### [Stated goal]
Extract the lines of the material below, beginning with the first and ending with the line that holds "the loft floor')". Skip every picture.

══ Raw records ══

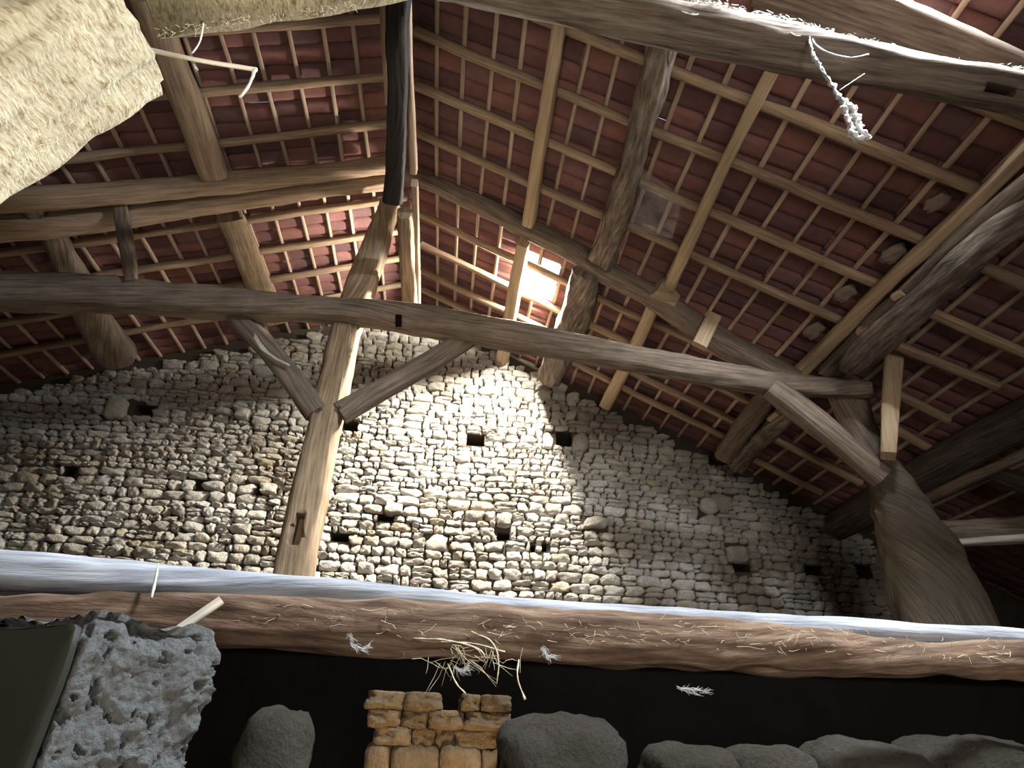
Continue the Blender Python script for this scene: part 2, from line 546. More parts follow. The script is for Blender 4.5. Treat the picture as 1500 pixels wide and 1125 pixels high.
V, F = box_data(-7.4, 10.2, 4.75, 4.85, 0, 2.31)  # added near-black sheet, paints the shade below the loft boards
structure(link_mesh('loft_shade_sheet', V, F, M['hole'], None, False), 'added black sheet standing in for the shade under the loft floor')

# ------------------------------------------------------------------ tiled roof
def tile_mesh():
    """one interlocking clay tile: x = down the slope, y = along the ridge, z = up; origin at its upper edge"""
    ny, L, W, T = 8, 0.40, 0.222, 0.016
    prof = [(-0.004, 0.030), (0.010, 0.012), (0.035, -0.008), (0.075, -0.014), (0.11, -0.010), (0.145, -0.014), (0.182, -0.008), (0.205, 0.012), (0.222, 0.034)]
    V, F = [], []
    xs = [0, 0.13, 0.27, 0.385, 0.40]
    for lay in (0, 1):
        for xi, x in enumerate(xs):
            for yi, (py, pz) in enumerate(prof):
                sc = 0.012 * math.cos((py - 0.11) / 0.111 * math.pi) if xi == 4 else 0
                V.append((x + sc, py, pz + (T if lay else (-0.008 if xi >= 3 else 0)) + 0.03 * x / L))
    n, m = len(prof), len(xs)
    for lay in (0, 1):
        b = lay * n * m
        for i in range(m - 1):
            for j in range(n - 1):
                q = (b + i * n + j, b + i * n + j + 1, b + (i + 1) * n + j + 1, b + (i + 1) * n + j)
                F.append(q if lay == 0 else q[::-1])
    o = n * m
    for j in range(n - 1):
        F.append((j, o + j, o + j + 1, j + 1))
        a = (m - 1) * n
        F.append((a + j, a + j + 1, o + a + j + 1, o + a + j))
    for i in range(m - 1):
        F.append((i * n, (i + 1) * n, o + (i + 1) * n, o + i * n))
        F.append((i * n + n - 1, o + i * n + n - 1, o + (i + 1) * n + n - 1, (i + 1) * n + n - 1))
    return np.array(V), F

GAUGE, TW = 0.335, 0.212
BAT_R = [0.30 + 0.302 * k for k in range(36)]
BAT_L = [0.20 + 0.315 * k for k in range(21)]

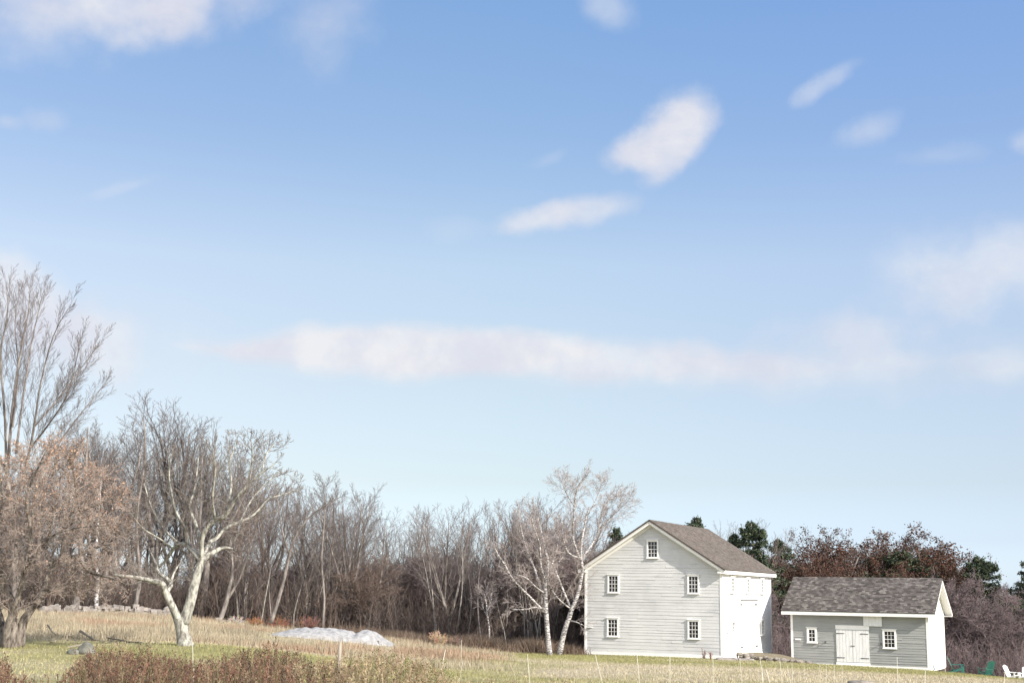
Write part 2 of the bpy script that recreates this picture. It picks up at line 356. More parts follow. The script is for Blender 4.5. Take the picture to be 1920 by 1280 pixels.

═══

### [Exercise output]
Continue the Blender Python script for this scene: part 2, from line 546. More parts follow. The script is for Blender 4.5. Treat the picture as 1500 pixels wide and 1125 pixels high.
V, F = box_data(-7.4, 10.2, 4.75, 4.85, 0, 2.31)  # added near-black sheet, paints the shade below the loft boards
structure(link_mesh('loft_shade_sheet', V, F, M['hole'], None, False), 'added black sheet standing in for the shade under the loft floor')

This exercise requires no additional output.